Opposition to the fee has been growing since the announcement, with criticism coming from academics all over the province. The Graduate Students’ Union at U of T even drafted a letter to such effect addressed to university president David Naylor.

The letter calls for the immediate removal of the fee, stating: “The users of the university’s educational resources are not the cause of the budgetary challenges facing it.
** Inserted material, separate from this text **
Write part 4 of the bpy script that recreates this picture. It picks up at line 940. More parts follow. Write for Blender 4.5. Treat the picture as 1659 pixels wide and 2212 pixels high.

This funding shortfall cannot be solved through unconscionable user fees, which are contrary to the principles of universal access to public services and affordable public education.”

Nathan Cecckin, York University Graduate Students’ Association president, is also hard at work gathering support for the opposition.

“There’s significant support among faculty here [at York]. Their research is affected, and their own students will have difficulty getting the resources they need,” Cecckin says.

“Our main emphasis is to really reach out to other unions on campuses to resist these changes,” he says. “These user fees represent an unnecessary burden to graduate students.”

Universities like Wilfrid Laurier, Queen’s – in Kingston, Ont. – and the University of Ottawa have joined York in expressing their disappointment.

But, regardless of any protest, the fee won’t be going anywhere.

“We have quite a glorious library here at U of T, ranked third [in North America] behind Harvard and Yale,” Misak says. “We are committed to maintaining this research resource for the country, … but it’s really not fair for our students to pay for that.”

“I can’t see how it can be anything but permanent,” she added. “I wish there was a better way, but it appears we have no choice but to do this.”